- [GIVEN DATA]:
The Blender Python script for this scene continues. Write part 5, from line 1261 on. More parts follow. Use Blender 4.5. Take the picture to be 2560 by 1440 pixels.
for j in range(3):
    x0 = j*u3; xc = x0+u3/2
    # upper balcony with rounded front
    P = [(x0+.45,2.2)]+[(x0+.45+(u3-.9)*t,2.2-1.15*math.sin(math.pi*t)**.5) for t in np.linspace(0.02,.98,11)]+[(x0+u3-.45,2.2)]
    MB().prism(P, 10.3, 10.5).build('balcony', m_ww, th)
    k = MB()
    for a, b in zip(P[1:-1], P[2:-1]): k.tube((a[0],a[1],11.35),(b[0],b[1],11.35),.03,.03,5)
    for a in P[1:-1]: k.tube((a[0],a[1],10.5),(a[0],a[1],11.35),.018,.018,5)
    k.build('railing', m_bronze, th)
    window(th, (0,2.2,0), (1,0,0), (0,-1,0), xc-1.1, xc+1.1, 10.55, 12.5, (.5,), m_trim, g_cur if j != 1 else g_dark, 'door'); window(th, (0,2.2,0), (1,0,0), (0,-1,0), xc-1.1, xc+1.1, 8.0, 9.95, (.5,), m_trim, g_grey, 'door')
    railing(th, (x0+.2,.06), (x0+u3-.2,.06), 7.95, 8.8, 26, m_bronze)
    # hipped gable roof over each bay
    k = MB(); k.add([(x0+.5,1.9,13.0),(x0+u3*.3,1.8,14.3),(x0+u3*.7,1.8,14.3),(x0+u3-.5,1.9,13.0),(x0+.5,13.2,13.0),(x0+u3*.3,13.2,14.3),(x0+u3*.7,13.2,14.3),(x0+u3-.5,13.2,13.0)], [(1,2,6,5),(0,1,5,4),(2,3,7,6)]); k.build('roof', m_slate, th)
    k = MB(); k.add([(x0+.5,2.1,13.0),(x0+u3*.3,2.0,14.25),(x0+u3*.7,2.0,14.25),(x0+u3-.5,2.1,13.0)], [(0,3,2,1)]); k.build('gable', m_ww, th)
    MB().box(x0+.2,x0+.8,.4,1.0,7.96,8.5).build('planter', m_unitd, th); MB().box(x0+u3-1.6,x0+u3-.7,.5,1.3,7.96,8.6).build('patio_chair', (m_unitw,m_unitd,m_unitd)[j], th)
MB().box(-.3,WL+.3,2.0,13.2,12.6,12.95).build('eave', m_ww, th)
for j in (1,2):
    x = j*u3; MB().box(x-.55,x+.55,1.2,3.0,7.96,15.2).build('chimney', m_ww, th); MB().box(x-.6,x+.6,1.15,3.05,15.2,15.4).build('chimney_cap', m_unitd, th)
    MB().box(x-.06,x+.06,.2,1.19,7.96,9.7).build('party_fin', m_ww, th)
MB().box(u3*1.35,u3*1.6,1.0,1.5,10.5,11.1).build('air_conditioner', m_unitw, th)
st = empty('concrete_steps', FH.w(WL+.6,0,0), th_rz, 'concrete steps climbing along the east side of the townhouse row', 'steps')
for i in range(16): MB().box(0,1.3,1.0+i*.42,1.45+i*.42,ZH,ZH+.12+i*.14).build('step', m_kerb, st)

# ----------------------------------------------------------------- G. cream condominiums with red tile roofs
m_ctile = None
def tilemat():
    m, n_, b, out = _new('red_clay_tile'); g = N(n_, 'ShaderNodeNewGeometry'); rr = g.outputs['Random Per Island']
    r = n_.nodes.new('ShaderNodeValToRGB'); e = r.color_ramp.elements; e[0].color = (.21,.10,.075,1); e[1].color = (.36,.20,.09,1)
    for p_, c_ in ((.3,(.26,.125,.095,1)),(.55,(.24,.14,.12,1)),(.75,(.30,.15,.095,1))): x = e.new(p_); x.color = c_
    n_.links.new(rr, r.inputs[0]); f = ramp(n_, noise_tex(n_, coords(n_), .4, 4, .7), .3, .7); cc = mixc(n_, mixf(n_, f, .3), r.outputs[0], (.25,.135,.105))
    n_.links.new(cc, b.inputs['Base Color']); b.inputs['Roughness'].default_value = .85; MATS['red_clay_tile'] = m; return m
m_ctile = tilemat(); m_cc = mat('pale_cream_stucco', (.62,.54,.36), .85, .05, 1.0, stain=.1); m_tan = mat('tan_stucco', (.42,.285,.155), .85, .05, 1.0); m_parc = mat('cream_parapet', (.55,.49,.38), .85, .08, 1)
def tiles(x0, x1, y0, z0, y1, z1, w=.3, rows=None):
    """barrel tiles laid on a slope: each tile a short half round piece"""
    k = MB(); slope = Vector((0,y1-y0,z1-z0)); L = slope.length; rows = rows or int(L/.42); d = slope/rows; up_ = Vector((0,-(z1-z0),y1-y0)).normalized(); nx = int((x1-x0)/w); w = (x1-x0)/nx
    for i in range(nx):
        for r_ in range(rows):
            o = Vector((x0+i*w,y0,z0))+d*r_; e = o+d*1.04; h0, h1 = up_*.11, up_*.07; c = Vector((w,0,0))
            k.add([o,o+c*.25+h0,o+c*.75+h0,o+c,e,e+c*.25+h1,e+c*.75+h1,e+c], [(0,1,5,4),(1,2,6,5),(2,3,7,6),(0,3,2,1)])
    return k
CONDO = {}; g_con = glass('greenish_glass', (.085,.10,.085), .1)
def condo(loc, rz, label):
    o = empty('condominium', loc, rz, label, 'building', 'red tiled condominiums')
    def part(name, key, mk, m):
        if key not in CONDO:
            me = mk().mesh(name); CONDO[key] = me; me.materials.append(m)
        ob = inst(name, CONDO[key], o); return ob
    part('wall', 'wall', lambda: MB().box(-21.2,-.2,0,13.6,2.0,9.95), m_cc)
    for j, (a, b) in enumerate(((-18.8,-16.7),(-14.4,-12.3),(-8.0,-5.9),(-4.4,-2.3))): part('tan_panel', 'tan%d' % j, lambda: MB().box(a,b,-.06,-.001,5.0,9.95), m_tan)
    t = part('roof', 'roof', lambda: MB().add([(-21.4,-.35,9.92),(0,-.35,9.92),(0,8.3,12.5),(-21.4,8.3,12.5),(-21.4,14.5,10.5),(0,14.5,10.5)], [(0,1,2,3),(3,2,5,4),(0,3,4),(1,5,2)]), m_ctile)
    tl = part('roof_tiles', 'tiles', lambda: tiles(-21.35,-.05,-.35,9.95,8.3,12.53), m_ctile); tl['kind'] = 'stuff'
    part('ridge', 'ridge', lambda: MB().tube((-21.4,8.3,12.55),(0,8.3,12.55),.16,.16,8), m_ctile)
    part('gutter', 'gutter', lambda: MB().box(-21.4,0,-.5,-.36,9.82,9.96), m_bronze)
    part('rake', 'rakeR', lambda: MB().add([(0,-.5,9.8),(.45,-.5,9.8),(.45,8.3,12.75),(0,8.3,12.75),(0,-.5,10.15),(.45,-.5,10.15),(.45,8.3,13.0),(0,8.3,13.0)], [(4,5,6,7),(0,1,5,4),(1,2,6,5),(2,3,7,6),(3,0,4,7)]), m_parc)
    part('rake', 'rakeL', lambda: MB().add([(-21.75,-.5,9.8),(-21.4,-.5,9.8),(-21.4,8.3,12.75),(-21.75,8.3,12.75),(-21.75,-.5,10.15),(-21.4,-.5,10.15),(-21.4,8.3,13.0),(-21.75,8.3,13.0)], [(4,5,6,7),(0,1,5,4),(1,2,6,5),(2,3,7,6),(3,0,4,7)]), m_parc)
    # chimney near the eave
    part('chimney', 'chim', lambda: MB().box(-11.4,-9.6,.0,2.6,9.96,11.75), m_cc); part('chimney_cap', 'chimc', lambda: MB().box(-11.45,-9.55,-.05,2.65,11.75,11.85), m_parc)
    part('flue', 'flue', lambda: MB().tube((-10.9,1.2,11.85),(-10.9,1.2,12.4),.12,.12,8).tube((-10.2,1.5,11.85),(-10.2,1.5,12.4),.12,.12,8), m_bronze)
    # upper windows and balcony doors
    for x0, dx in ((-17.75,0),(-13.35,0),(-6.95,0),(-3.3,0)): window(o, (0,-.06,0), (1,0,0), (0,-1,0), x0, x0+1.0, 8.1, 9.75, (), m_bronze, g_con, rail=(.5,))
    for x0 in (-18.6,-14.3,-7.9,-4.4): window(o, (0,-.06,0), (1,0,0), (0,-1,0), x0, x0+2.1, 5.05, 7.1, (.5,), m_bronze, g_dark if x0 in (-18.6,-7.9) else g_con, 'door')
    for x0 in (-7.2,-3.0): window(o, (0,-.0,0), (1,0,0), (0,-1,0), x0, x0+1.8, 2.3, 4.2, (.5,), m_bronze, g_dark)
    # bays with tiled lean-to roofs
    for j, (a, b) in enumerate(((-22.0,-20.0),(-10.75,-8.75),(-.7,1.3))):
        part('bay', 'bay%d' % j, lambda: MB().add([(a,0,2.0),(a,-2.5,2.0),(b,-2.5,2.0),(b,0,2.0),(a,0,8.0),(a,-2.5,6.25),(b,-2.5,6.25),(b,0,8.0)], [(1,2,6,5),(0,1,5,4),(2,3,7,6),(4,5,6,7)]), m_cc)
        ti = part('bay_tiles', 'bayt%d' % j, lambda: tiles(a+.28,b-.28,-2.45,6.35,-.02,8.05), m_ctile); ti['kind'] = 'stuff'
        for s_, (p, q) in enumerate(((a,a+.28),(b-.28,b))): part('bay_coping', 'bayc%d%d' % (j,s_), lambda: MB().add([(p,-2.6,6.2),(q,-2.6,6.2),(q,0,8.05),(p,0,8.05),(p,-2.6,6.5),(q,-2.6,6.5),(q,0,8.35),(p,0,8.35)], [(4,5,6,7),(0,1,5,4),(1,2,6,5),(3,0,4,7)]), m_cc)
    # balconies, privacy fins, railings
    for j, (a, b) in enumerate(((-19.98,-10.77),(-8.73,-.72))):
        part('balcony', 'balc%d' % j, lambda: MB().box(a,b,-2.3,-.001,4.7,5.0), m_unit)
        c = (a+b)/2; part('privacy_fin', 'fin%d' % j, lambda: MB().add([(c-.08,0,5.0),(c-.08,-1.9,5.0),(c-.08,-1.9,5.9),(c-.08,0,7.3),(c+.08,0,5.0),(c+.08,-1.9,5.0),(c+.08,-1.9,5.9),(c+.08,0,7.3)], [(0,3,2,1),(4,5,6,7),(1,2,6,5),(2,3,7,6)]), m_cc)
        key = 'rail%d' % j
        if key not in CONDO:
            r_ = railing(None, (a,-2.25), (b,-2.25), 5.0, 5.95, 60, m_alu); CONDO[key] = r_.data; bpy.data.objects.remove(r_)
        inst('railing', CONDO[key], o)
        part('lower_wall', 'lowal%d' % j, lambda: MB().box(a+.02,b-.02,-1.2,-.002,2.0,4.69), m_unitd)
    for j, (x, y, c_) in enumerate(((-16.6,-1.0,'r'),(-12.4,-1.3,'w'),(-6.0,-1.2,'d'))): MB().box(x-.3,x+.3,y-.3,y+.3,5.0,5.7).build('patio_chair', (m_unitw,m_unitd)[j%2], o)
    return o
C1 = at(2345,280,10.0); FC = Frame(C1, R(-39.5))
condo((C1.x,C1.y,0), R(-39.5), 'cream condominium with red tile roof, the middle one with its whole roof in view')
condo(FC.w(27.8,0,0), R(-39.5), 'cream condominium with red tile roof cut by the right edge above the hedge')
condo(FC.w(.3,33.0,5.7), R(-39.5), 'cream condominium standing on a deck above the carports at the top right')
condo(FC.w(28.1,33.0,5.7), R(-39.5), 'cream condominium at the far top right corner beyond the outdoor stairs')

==

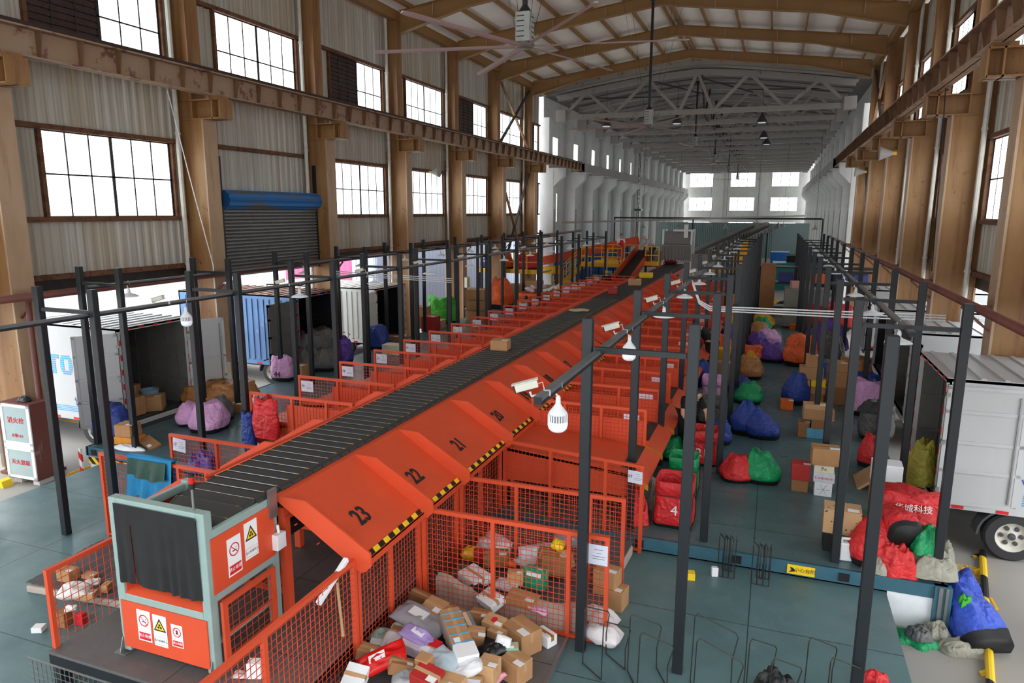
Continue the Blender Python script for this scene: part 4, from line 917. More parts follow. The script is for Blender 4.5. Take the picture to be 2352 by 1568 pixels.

- [WORK INSTRUCTIONS]:
Pick out, from the lines above, every one that contains the string "Blender".

- [CORRECT RESPONSE]:
The Blender Python script for this scene continues. Write part 5, from line 1261 on. More parts follow. Use Blender 4.5. Take the picture to be 2560 by 1440 pixels.
Continue the Blender Python script for this scene: part 4, from line 917. More parts follow. The script is for Blender 4.5. Take the picture to be 2352 by 1568 pixels.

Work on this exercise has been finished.